In summary, the proposed QGIS-based method effectively addresses two main limitations of conventional approaches: (1) the inability to avoid potential inland flood risks, and (2) the lack of multi-destination evacuation route generation. The method demonstrates that reliable and easily reproducible evacuation analysis can be conducted within an open-source GIS environment, providing valuable insights for flood disaster prevention in Japan and similar urban contexts worldwide.

5. Conclusions

This study developed an innovative approach, using QGIS to evaluate flood risks and formulate customized evacuation plans by integrating and standardizing spatial data from multiple sources. The proposed method addresses a key limitation of existing approaches by enabling the avoidance of potential inland flood hazard areas. Additionally, it can simultaneously generate different routes to multiple evacuation shelters, a capability that current GISs lack. In practical evacuation scenarios, this feature provides more route options for complex situations. Moreover, since QGIS is open-source and free, tools developed based on it can offer low-cost disaster response solutions for local governments.

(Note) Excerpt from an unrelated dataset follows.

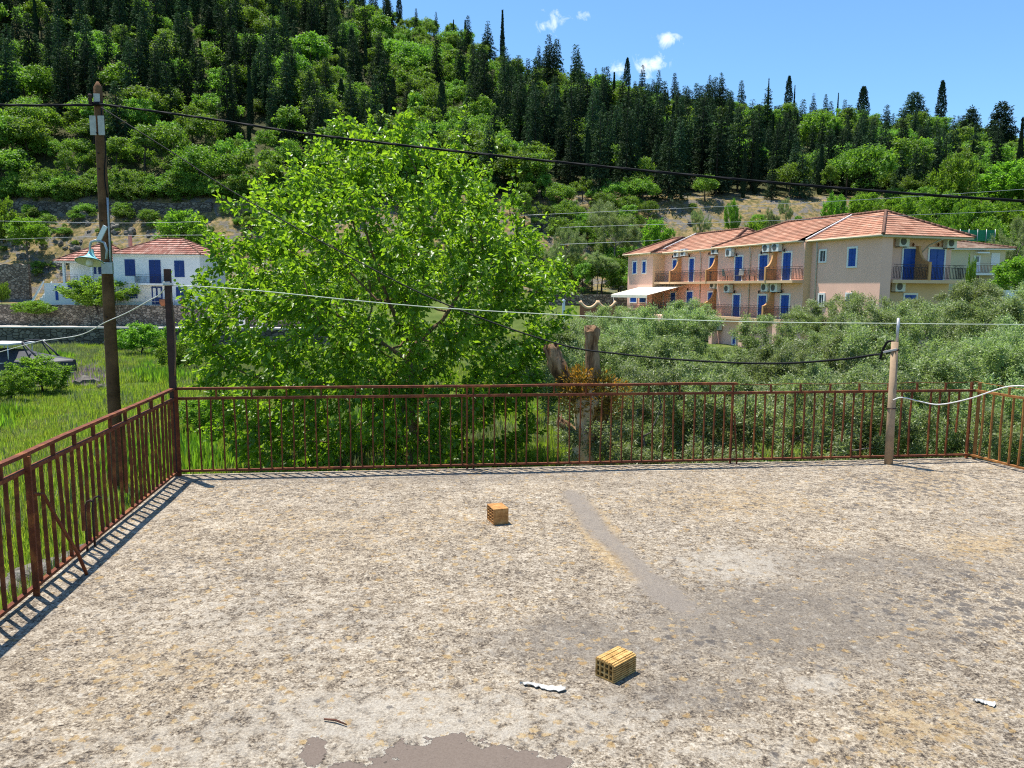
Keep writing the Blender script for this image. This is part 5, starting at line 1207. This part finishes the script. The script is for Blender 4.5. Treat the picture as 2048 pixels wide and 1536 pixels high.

Kurashiki City in Japan was used as the case study, and all data employed were sourced from publicly available official datasets. Therefore, the method can be applied across Japan beyond Kurashiki City. The underlying principles of the method are simple and not region-specific. If corresponding flood or inland flood prediction data are available, we anticipate that the method could also be applicable internationally, which will be explored in future research. However, as noted earlier, a limitation of this approach is its strong reliance on existing prediction data, which cannot adjust dynamically to real-time conditions. In the event of unforeseen circumstances, such as an extreme rainfall event exceeding the maximum predicted level, the actual hazard areas may change, potentially rendering the analyzed routes unsafe. Addressing this limitation will be the focus of our future research.

6. Future Work

QGIS is a powerful free software, but it still needs to be improved based on personalized purposes. By utilizing the various functions of QGIS, the authors identified several topics and activities that can improve the functions of the disaster prevention map, and may be discussed in future research:

• Collecting more detailed shelter data (such as usable floor heights, facilities, size, capacity, etc.) and displaying them on a map.
• The capacity of the evacuation shelter can be evaluated by analyzing it in conjunction with the statistics of the surrounding population; it can also be compiled into a map for easy reference when taking evacuation actions.
• Cataloging places that can be used as temporary shelters (e.g., shopping malls, etc.) when nearby shelters exceed capacity or when there are no shelters nearby that can be safely accessed.
• The reliability of evacuation routes has not been verified in this study. We plan to evaluate the performance of evacuation routes in the future through simulations using past flood data.
• We will select more countries and regions to verify the generalizability of the proposed method.
• For people with special needs, such as children, the elderly, and the disabled, we will provide more detailed route planning and evacuation indicators by further considering comprehensive factors such as movement speed, difficulty of movement, and shelter capacity.
• In parallel, a real-time road water depth detection system using radar and other sensing technologies is being developed, aiming to incorporate real-time analysis capabilities into the existing method to make the results safer and more reliable. Furthermore, there are plans to integrate AI to enhance the efficiency of data processing and computation.